- Title: UK: POLICE CLASH WITH CATHOLICS TRYING TO PREVENT ORANGE PARADE.
- Date: 12th August 1995
- Summary: LONDONDERRY, NORTHERN IRELAND, UNITED KINGDOM (AUGUST 12, 1995) (REUTERS) GV/VARIOUS POLICE CLASH WITH PROTESTERS AS THEY TRY TO MOVE THEM FROM STREET (9 SHOTS) 1.12 SLV/SV PEOPLE APPLAUD AS PROTESTANT ORANGEMEN CARRYING FLAGS LEAD MARCHERS DOWN STREET/ MARCHERS IN BOWLER HATS/MARCHING BANDS ACCOMPANIED BY POLICE ESCORT (7 SHOTS) 1.48 GV PROTESTERS/ MARTIN MCGUINESS APPEALING FOR CALM 1.52 GV/SV PROTESTANT MARCHERS WALKING THROUGH STREETS, BANDS MARCHING THROUGH STREETS/ PAN TO PROTESTERS (3 SHOTS) 1.58 GV/SV PROTESTERS THROW PETROL BOMBS AT POLICE VEHICLES/ POLICE FIRE PLASTIC BULLETS FROM BRIDGE (3 SHOTS) 2.42 GV SMALL FIRES AROUND POLICE VEHICLES 2.50
- Embargoed: 27th August 1995 13:00
- Keywords:
- Location: LONDONDERRY, NORTHERN IRELAND, UNITED KINGDOM
- Country: United Kingdom
- Topics: Crime,General,Politics,Religion
- Reuters ID: LVA1EFUI45VIPA71Y8Q2KRYQKOS9
- Story Text: Northern Ireland's police fired plastic bullets and fought hand-to-hand battles on Saturday (August 12) with Catholics trying to prevent Protestants from marking a 300-year-old religous battle.

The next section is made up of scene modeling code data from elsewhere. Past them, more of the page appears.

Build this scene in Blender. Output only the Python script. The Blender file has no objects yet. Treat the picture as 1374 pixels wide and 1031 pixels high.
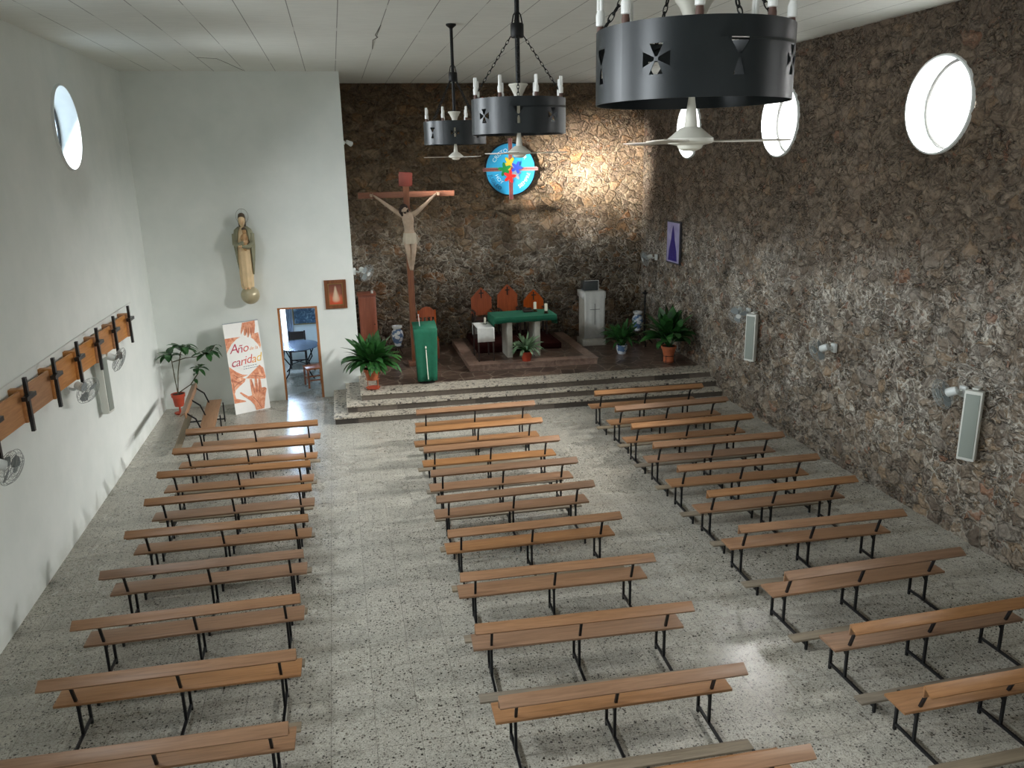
import bpy, bmesh, math, random
from mathutils import Vector, Matrix, noise
from math import sin, cos, pi, radians as RAD

SC = bpy.context.scene
COL = SC.collection
random.seed(7)

# ------------------------------------------------------------------ room numbers (metres)
W, D, H, D2, HP, XS = 11.70, 17.77, 6.80, 20.36, 0.43, 4.14
Y0 = -3.0
WIN_Z, WIN_R = 5.57, 0.61
WIN_Y_RIGHT = [17.6, 13.72, 9.75, 5.8, 1.85]
WIN_Y_LEFT = [13.87, 9.9, 5.9, 1.9]

# ------------------------------------------------------------------ materials
def lin(h):
    if isinstance(h, str):
        h = h.lstrip('#'); c = [int(h[i:i+2], 16)/255 for i in (0, 2, 4)]
    else:
        c = list(h)
    return tuple(((v/12.92) if v <= 0.04045 else ((v+0.055)/1.055)**2.4) for v in c) + (1.0,)

MATS = {}
class NT:
    def __init__(s, name):
        s.m = bpy.data.materials.new(name); s.m.use_nodes = True
        s.t = s.m.node_tree; s.n = s.t.nodes; s.l = s.t.links
        s.b = s.n['Principled BSDF']; s.out = s.n['Material Output']
        MATS[name] = s.m
    def node(s, typ, **kw):
        nd = s.n.new(typ)
        for k, v in kw.items():
            if k.startswith('_'): nd.inputs[k[1:].replace('_', ' ')].default_value = v
            else: setattr(nd, k, v)
        return nd
    def link(s, a, b): s.l.new(a, b)
    def coord(s, kind='Object'):
        return s.node('ShaderNodeTexCoord').outputs[kind]
    def math(s, op, a, b=None, c=None, clamp=False):
        nd = s.node('ShaderNodeMath', operation=op); nd.use_clamp = clamp
        for i, v in enumerate((a, b, c)):
            if v is None: continue
            if isinstance(v, (int, float)): nd.inputs[i].default_value = v
            else: s.link(v, nd.inputs[i])
        return nd.outputs[0]
    def mix(s, fac, a, b, typ='MIX'):
        nd = s.node('ShaderNodeMix', data_type='RGBA', blend_type=typ)
        for idx, v in ((0, fac), (6, a), (7, b)):
            if isinstance(v, (int, float)): nd.inputs[idx].default_value = v
            elif isinstance(v, (tuple, list)): nd.inputs[idx].default_value = v
            else: s.link(v, nd.inputs[idx])
        return nd.outputs[2]
    def ramp(s, fac, stops, interp='LINEAR'):
        nd = s.node('ShaderNodeValToRGB'); cr = nd.color_ramp; cr.interpolation = interp
        while len(cr.elements) < len(stops): cr.elements.new(0.5)
        for e, (p, c) in zip(cr.elements, stops):
            e.position = p; e.color = c if isinstance(c, tuple) and len(c) == 4 else lin(c)
        s.link(fac, nd.inputs[0]); return nd.outputs[0]
    def noise(s, vec, scale, detail=3, rough=0.55, dist=0.0):
        nd = s.node('ShaderNodeTexNoise'); nd.inputs['Scale'].default_value = scale
        nd.inputs['Detail'].default_value = detail; nd.inputs['Roughness'].default_value = rough
        nd.inputs['Distortion'].default_value = dist
        if vec is not None: s.link(vec, nd.inputs['Vector'])
        return nd
    def voro(s, vec, scale, feature='F1', rnd=1.0):
        nd = s.node('ShaderNodeTexVoronoi', feature=feature)
        nd.inputs['Scale'].default_value = scale; nd.inputs['Randomness'].default_value = rnd
        if vec is not None: s.link(vec, nd.inputs['Vector'])
        return nd
    def mapping(s, vec, scale=(1, 1, 1), loc=(0, 0, 0), rot=(0, 0, 0)):
        nd = s.node('ShaderNodeMapping'); nd.inputs['Scale'].default_value = scale
        nd.inputs['Location'].default_value = loc; nd.inputs['Rotation'].default_value = rot
        s.link(vec, nd.inputs['Vector']); return nd.outputs[0]
    def bump(s, h, strength=0.3, dist=0.02):
        nd = s.node('ShaderNodeBump'); nd.inputs['Strength'].default_value = strength
        nd.inputs['Distance'].default_value = dist; s.link(h, nd.inputs['Height'])
        s.link(nd.outputs[0], s.b.inputs['Normal'])
    def set(s, col=None, rough=None, metal=None, spec=None):
        for k, v in (('Base Color', col), ('Roughness', rough), ('Metallic', metal), ('Specular IOR Level', spec)):
            if v is None: continue
            if isinstance(v, str): v = lin(v)
            if isinstance(v, (int, float, tuple)): s.b.inputs[k].default_value = v
            else: s.link(v, s.b.inputs[k])
        return s

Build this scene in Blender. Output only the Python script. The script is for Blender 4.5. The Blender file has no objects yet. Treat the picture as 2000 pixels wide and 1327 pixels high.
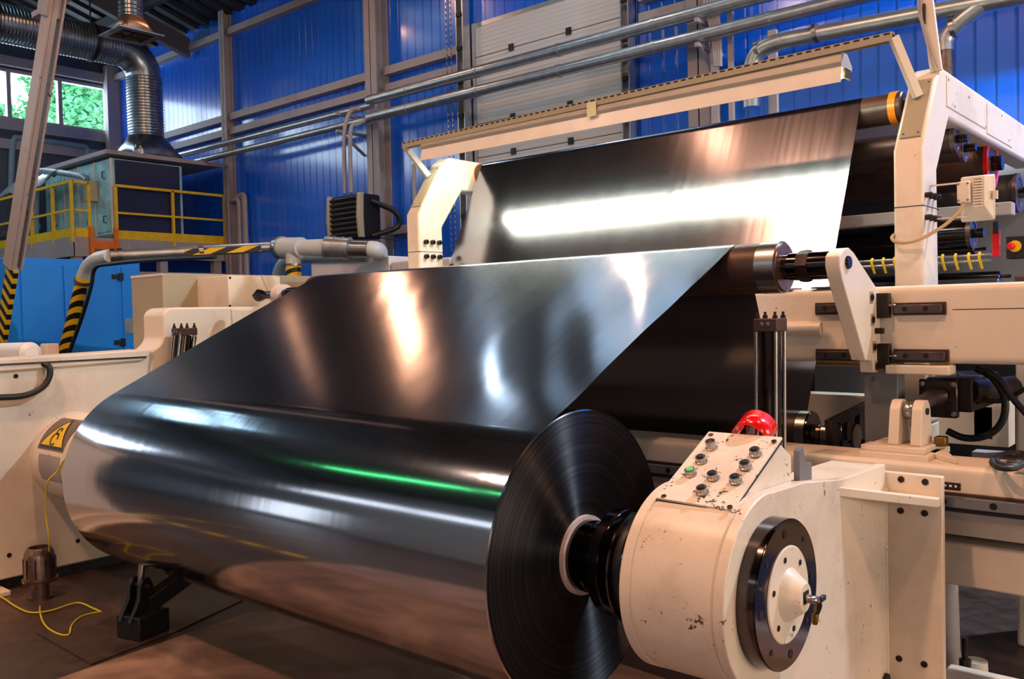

Several people were injured and there were a number of arrests when police in the capital, Belfast, hauled Catholics off a street where they were trying to stop Protestants parading.
Scuffles broke out and police used truncheons to beat protesters. They fired four plastic bullets as bottles and cans thrown by demonstrators rained down upon them in a Catholic and Irish nationalist area of the city.
The fighting lasted about 20 minutes before police gained control and allowed a small, token column of 30 Protestants to march down the Ormeau road before taking buses to join around 20,000 of their fellows in the second city of Londonderry.
It was some of the worst violence in Northern Ireland since the underground Irish Republican Army (IRA) declared a ceasefire almost a year ago to allow its political wing, Sinn Fein, to negotiate its aim of ending British rule.
About 20,000 Protestants then converged on Londonderry to parade through the predominantly Catholic town to remember an incident three centuries ago when Protestant Apprentice Boys slammed shut the gates of the city against Catholic King James II.
Police forcibly removed about 200 Catholic demonstrators from the ancient walls of the city where they were trying to prevent Protestants from marching along a section which overlooks the predominantly Catholic bogside area.
Thousands of Protestants wearing bowler hats and grey suits as a sign of their Britishness began to march through the town to the beat of military-style pipe bands.
Catholics held a small rally in the bogside after Martin McGuinness, chief strategist of Sinn Fein, appealed for calm.